Monday, January 11, 2010

Let it snow

Well, it's been a long time, but I am finally getting back in the swing of things. A lovely trip to Greece over the holiday (more on that later), only to return to snow. Day after day of snow, which slowly accumulated to about 20 cm (8 inches for the Americans).

Fortunately, it all fell before New Year's, so the disruption was minimal. Then a week of getting around in it—they have plows here, but they don't seem to like using them much. At least not on small side streets. Our driveway, however, is visited every morning by a snow sweeper, waking us at either 3:30 am (on a weekday) or 7:00 am (on the weekends and holidays). It is, in typical German fashion, extraordinarily punctual; our early-morning notification that it snowed overnight.

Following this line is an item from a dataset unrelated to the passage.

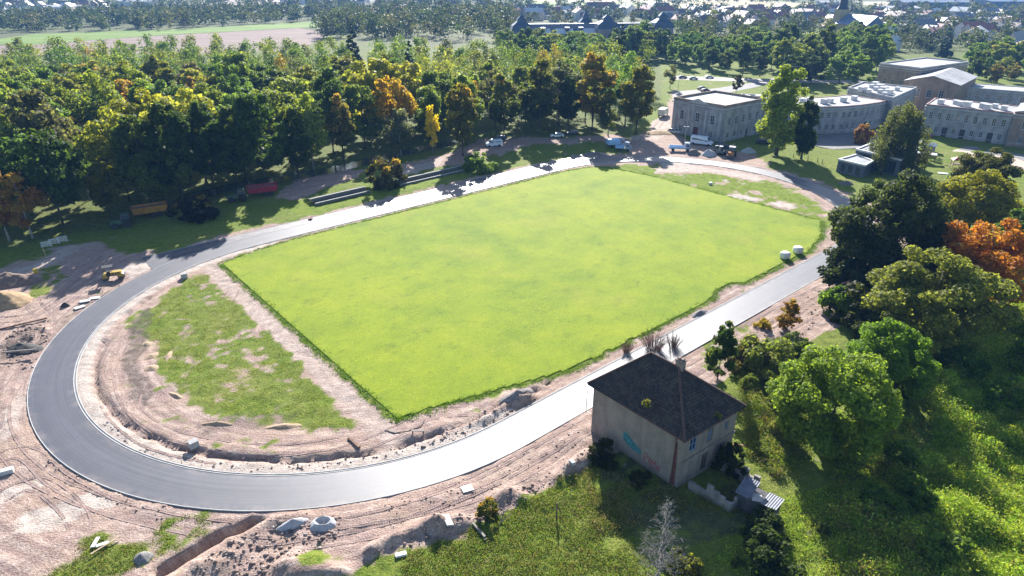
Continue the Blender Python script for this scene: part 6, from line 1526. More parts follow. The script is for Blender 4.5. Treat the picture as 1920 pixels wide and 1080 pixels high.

Another big storm over this past weekend, with a predicted 40 cm (16 inches) that turned out, rather disappointingly, to be only 10 cm.  I love a good snow storm. The kind that requires two days of digging out, that cancels classes, keeps people home from work, and provides lots of fluff for building snowmen and making snow angels. Alas, 'twas not to be.

Given the lack of plowing and generally snow-trampled (soon to be icy) sidewalks, how, exactly do people without automobiles get around? Particularly with small children?  Strollers are not an option, although I did see one dedicated father picking up his child's stroller every now and then to get over particularly impassable sections of sidewalk. A few die-hard bikers are still riding their bikes... on the slushy streets, since the bike paths are either mounded with snow or blocked by discarded Christmas trees. Not the place for children, even in one of the bike trailers.

No, the solution is a sled. Almost all young children (ours included) travel to kindergarten/school by sled. Parents pull them along with a rope. It's a good workout (particularly when you've got two on the sled at once and you're trudging through several centimeters of snow), and the children love it, when they're not trying to jump off as the sled races along. Our youngest tends to do this; he toppled head-first into a snow-bank this morning. Fortunately the snow was still soft.

When you get there, you simply leave the sled outside, ready for the trip home. Too bad ours is standing outside the Kita (kindergarten); it would be useful for bringing home groceries!